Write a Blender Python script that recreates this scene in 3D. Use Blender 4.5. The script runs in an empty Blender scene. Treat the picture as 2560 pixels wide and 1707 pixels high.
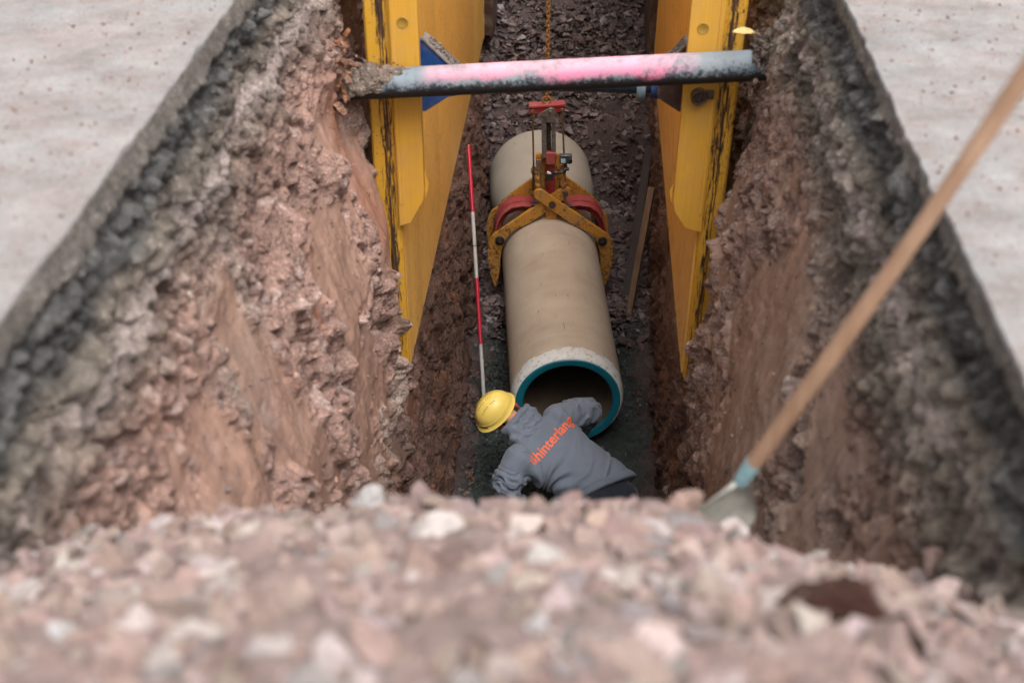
import bpy, bmesh, math, random
import numpy as np
from mathutils import Vector, Matrix
from mathutils.bvhtree import BVHTree

random.seed(7)
RNG = np.random.default_rng(7)
SC = bpy.context.scene
COL = SC.collection

# ------------------------------------------------------------------ camera
CZ = 1.6
ROT = ((0.9980036055, 0.0414342860, -0.0476655362),
       (0.0628242470, -0.5739257508, 0.8164939354),
       (0.0064743646, -0.8178584428, -0.5753830465))
cd = bpy.data.cameras.new('camera')
cam = bpy.data.objects.new('camera', cd)
COL.objects.link(cam)
cam.matrix_world = Matrix(((ROT[0][0], -ROT[0][1], -ROT[0][2], 0),
                           (ROT[1][0], -ROT[1][1], -ROT[1][2], 0),
                           (ROT[2][0], -ROT[2][1], -ROT[2][2], CZ),
                           (0, 0, 0, 1)))
cd.sensor_width = 36
cd.lens = 42.17
cd.clip_start = 0.05
cd.clip_end = 500
cd.dof.use_dof = True
cd.dof.focus_distance = 8.4
cd.dof.aperture_fstop = 1.5
SC.camera = cam

# ------------------------------------------------------------------ light
w = bpy.data.worlds.new('World')
SC.world = w
w.use_nodes = True
nt = w.node_tree
nt.nodes.clear()
sky = nt.nodes.new('ShaderNodeTexSky')
sky.sky_type = 'NISHITA'
sky.sun_disc = False
SUN_EL, SUN_AZ = math.radians(62), math.radians(150)
sky.sun_elevation = SUN_EL
sky.sun_rotation = SUN_AZ
sky.dust_density = 4.0
sky.air_density = 1.0
hs = nt.nodes.new('ShaderNodeHueSaturation')
hs.inputs['Saturation'].default_value = 0.10
bg = nt.nodes.new('ShaderNodeBackground')
bg.inputs['Strength'].default_value = 0.13
out = nt.nodes.new('ShaderNodeOutputWorld')
nt.links.new(sky.outputs[0], hs.inputs['Color'])
nt.links.new(hs.outputs[0], bg.inputs['Color'])
nt.links.new(bg.outputs[0], out.inputs['Surface'])
sl = bpy.data.lights.new('sun', 'SUN')
sl.energy = 1.35
sl.angle = math.radians(40)
sl.color = (1.0, 0.97, 0.93)
so = bpy.data.objects.new('sun', sl)
COL.objects.link(so)
sd = Vector((math.sin(SUN_AZ) * math.cos(SUN_EL), math.cos(SUN_AZ) * math.cos(SUN_EL), math.sin(SUN_EL)))
so.rotation_euler = (-sd).to_track_quat('-Z', 'Y').to_euler()
so.location = (0, 0, 20)
SC.view_settings.view_transform = 'Standard'
SC.view_settings.look = 'None'
SC.view_settings.exposure = 1.1
SC.view_settings.gamma = 1.0

# ------------------------------------------------------------------ noise
def _h(ix, iy, iz, s):
    h = (ix.astype(np.int64) * 374761393 + iy.astype(np.int64) * 668265263 + iz.astype(np.int64) * 2147483647 + s * 1274126177) & 0xFFFFFFFF
    h = ((h ^ (h >> 13)) * 1274126177) & 0xFFFFFFFF
    h = ((h ^ (h >> 16)) * 2246822519) & 0xFFFFFFFF
    return ((h ^ (h >> 15)) & 0xFFFFFF) / float(0xFFFFFF)

def vn(x, y, z=0, s=0):
    x = np.asarray(x, float); y = np.asarray(y, float)
    z = np.zeros_like(x) + z
    ix, iy, iz = np.floor(x), np.floor(y), np.floor(z)
    fx, fy, fz = x - ix, y - iy, z - iz
    fx, fy, fz = (f * f * f * (f * (f * 6 - 15) + 10) for f in (fx, fy, fz))
    r = 0
    for a in (0, 1):
        for b in (0, 1):
            for c in (0, 1):
                wgt = (fx if a else 1 - fx) * (fy if b else 1 - fy) * (fz if c else 1 - fz)
                r = r + wgt * _h(ix + a, iy + b, iz + c, s)
    return r * 2 - 1

def fbm(x, y, z=0, s=0, o=4, g=0.5):
    r, a, f, t = 0, 1.0, 1.0, 0
    for k in range(o):
        r = r + a * vn(np.asarray(x) * f, np.asarray(y) * f, np.asarray(z) * f, s + k * 17)
        t += a; a *= g; f *= 2.03
    return r / t

def clods(u, v, s=0, tilt=0.9, curv=1.7):
    """union of tilted paraboloid lumps: angular clods with creases between them"""
    iu, iv = np.floor(u), np.floor(v)
    best = np.full(np.shape(u), -9.0)
    idc = np.zeros(np.shape(u))
    z = np.zeros_like(iu)
    for a in (-1, 0, 1):
        for b in (-1, 0, 1):
            cu, cv = iu + a, iv + b
            r1, r2, r3, r4, r5 = (_h(cu, cv, z, s + k) for k in range(5))
            du, dv = u - cu - r1, v - cv - r2
            val = r3 * 0.9 + (r4 - .5) * 2 * tilt * du + (r5 - .5) * 2 * tilt * dv - curv * (du * du + dv * dv)
            m = val > best
            best = np.where(m, val, best)
            idc = np.where(m, r1 * .6 + r4 * .4, idc)
    return best, idc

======

Restate each line from the start of the listing through the line bearing "COL = SC.collection" word for word. Drop the pictures.

§ TASK RESULT
Write a Blender Python script that recreates this scene in 3D. Use Blender 4.5. The script runs in an empty Blender scene. Treat the picture as 2560 pixels wide and 1707 pixels high.
import bpy, bmesh, math, random
import numpy as np
from mathutils import Vector, Matrix
from mathutils.bvhtree import BVHTree

random.seed(7)
RNG = np.random.default_rng(7)
SC = bpy.context.scene
COL = SC.collection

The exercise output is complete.